Rank and file republicans can state that they believe things that make them feel sophisticated and decent when they answer a survey, but if they don’t engage in real-world behavior consistent with those claimed beliefs, I don’t see how the survey answers convey any real information. If you claim to believe that forcing an 11-year old to carry her rapists baby to term is completely wrong, but also vote for the people who vote for the law, then your theoretical beliefs are irrelevant as your practical actions produce the result you claim not to want. If you claim that you’re not homophobic, but do vote for the people that want to deny LGBT people human rights, then the fact that you’re in theory in favor of equality doesn’t matter since in practice you’re opposed to it.

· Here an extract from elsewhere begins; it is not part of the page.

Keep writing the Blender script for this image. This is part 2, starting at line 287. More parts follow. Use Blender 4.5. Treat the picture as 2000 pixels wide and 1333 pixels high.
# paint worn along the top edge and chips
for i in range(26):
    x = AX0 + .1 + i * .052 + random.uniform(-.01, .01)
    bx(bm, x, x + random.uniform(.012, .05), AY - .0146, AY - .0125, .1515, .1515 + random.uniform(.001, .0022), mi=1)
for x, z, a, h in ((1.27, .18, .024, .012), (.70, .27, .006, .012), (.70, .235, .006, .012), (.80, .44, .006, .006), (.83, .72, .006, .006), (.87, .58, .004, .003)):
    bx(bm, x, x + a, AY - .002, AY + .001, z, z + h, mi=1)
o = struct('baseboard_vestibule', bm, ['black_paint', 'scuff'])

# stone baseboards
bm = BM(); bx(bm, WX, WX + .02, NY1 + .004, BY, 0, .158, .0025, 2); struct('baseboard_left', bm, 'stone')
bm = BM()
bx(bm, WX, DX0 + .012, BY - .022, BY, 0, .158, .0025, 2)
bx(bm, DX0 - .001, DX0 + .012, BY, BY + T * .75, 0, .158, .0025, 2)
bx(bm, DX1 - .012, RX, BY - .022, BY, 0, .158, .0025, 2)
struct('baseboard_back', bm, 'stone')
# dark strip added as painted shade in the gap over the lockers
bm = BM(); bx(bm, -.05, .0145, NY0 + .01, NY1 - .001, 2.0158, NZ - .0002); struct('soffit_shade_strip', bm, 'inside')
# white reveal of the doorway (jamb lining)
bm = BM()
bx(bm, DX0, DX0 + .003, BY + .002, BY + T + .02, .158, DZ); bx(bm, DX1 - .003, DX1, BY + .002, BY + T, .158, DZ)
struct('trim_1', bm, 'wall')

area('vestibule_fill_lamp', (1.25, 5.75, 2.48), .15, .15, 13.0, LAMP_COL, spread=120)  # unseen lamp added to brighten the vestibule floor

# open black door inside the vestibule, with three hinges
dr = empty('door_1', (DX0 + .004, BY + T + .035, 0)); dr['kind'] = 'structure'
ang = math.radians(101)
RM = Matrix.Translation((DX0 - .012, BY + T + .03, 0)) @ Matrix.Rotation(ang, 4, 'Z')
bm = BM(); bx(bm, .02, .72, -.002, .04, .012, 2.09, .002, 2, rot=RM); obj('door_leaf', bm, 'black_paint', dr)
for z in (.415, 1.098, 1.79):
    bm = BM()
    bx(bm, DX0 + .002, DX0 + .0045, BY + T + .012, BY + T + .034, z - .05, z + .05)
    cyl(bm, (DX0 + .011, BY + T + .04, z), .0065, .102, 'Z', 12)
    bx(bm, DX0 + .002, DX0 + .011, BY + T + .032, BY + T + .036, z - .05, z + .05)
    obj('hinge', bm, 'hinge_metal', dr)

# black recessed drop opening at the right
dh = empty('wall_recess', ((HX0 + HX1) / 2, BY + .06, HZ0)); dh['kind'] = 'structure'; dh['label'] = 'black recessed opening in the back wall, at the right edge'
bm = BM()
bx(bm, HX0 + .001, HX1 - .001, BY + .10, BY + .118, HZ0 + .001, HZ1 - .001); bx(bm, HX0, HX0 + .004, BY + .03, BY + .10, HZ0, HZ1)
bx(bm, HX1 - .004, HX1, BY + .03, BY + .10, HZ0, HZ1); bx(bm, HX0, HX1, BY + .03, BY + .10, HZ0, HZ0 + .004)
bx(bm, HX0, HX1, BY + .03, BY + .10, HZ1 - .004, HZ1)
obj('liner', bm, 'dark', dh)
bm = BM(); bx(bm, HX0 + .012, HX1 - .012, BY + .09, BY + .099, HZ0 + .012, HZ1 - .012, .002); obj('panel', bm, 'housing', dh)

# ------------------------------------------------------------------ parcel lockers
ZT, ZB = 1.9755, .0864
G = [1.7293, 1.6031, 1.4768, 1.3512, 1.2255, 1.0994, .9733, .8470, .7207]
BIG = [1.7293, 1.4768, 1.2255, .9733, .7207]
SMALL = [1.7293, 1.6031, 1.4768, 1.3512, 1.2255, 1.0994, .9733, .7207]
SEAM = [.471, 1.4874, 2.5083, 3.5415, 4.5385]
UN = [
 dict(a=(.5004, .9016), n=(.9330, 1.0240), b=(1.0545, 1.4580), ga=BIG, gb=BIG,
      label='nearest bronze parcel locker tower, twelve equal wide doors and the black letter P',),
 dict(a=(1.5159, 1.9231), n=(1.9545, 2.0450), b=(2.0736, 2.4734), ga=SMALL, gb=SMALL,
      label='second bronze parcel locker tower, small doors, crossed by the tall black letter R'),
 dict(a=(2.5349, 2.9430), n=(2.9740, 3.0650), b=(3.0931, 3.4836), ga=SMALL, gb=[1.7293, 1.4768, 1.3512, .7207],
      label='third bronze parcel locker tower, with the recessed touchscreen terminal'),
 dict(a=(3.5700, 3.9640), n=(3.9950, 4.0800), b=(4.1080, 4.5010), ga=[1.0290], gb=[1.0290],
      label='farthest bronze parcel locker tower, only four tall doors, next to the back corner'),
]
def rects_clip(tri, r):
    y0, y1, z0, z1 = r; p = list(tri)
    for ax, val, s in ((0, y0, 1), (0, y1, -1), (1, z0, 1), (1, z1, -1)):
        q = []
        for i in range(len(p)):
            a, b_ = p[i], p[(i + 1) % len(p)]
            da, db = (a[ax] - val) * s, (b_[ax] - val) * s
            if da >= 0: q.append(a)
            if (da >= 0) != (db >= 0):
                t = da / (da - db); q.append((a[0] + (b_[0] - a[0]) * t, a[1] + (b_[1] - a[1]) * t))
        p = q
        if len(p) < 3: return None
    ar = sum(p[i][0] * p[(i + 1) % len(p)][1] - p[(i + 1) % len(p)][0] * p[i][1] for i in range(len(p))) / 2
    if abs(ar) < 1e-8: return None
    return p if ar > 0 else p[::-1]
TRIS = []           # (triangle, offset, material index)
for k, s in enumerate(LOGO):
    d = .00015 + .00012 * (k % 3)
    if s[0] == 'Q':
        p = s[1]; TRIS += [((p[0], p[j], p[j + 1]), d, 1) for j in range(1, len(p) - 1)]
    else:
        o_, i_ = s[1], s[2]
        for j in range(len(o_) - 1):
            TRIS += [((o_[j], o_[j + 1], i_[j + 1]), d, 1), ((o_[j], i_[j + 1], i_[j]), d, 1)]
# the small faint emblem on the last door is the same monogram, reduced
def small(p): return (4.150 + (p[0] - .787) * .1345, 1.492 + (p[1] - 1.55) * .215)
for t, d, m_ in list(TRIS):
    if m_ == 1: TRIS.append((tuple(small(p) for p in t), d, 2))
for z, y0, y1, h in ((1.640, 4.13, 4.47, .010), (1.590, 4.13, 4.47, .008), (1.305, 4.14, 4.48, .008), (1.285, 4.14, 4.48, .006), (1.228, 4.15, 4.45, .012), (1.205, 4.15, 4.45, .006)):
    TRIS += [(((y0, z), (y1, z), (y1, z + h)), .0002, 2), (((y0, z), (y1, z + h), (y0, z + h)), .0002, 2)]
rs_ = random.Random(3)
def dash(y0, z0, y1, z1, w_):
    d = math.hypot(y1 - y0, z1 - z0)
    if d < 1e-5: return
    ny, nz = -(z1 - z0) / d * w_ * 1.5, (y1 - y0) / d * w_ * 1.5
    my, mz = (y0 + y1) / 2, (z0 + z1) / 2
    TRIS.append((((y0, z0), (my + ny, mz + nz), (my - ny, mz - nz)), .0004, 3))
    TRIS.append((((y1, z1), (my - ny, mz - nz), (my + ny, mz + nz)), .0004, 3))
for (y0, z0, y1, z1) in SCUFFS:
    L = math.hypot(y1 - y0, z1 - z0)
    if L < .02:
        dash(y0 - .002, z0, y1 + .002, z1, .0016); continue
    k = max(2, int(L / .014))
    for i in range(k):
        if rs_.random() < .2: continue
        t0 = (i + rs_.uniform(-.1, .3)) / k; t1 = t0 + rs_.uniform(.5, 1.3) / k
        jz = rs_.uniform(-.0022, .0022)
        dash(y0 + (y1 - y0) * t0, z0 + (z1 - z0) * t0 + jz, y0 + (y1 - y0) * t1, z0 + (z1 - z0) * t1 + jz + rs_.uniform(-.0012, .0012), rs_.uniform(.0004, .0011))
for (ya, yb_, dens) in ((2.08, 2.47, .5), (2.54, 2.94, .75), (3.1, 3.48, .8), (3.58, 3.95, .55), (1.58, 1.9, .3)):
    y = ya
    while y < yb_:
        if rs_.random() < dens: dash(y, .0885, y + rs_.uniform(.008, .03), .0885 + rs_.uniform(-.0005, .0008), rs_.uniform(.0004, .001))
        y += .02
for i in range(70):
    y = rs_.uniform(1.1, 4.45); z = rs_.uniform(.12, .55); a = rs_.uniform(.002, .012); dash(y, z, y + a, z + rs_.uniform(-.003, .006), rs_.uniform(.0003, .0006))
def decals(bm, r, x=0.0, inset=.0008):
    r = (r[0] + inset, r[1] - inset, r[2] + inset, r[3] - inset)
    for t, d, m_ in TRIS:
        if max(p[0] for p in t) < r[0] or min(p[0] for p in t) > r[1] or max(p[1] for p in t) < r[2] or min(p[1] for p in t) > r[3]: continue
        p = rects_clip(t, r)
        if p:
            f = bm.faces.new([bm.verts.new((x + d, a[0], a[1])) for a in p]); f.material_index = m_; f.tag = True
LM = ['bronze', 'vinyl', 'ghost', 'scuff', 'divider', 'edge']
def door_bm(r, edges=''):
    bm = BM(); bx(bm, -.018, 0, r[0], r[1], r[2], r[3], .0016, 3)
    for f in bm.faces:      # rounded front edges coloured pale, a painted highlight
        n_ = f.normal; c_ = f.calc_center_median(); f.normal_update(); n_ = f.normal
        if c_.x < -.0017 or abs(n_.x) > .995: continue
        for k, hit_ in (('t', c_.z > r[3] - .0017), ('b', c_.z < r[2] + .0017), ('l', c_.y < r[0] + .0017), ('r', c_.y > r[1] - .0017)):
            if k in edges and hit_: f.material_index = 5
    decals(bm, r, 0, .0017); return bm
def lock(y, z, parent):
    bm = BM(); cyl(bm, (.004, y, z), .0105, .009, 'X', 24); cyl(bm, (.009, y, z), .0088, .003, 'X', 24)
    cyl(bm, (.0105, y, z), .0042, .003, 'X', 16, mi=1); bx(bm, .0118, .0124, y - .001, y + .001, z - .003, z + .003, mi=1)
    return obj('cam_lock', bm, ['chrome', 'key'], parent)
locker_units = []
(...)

Also, relevant to this thread: When directly asked on this board for what ‘conservative values’ they hold that aren’t based on bigotry, conservatives listed a scarce few things that aren’t very complimentary in themselves, claimed values that are directly contradicted by conservative actions, and outright bigotry with defenses like ‘is not treating the gays as human really bigotry’ and ‘basing opinions on facts and observation is the real bigotry’.

To answer the OP, anything described as asceticism.

There’s this idea that one’s right to swing one’s fist ends at the tip of of the other guy’s nose.

Litterers hurt other people by making the world dirty.

Pedophiles hurt children by taking advantage of them sexually.

Gay marriage doesn’t hurt you or anybody else.

Transwomen using the bathroom doesn’t hurt you or anybody else.

This is one way in which opposition to an idea is bigotry, where it simply doesn’t impact you in any way, yet you demand restrictions be placed on others for whom it does matter.

No, when you have a party that generally does not even bother to condemn or tell the president in the open to stop the bigotry they are aiding in normalizing that bigotry, and the claim that Trump is the lesser of two evils rings even more hollow.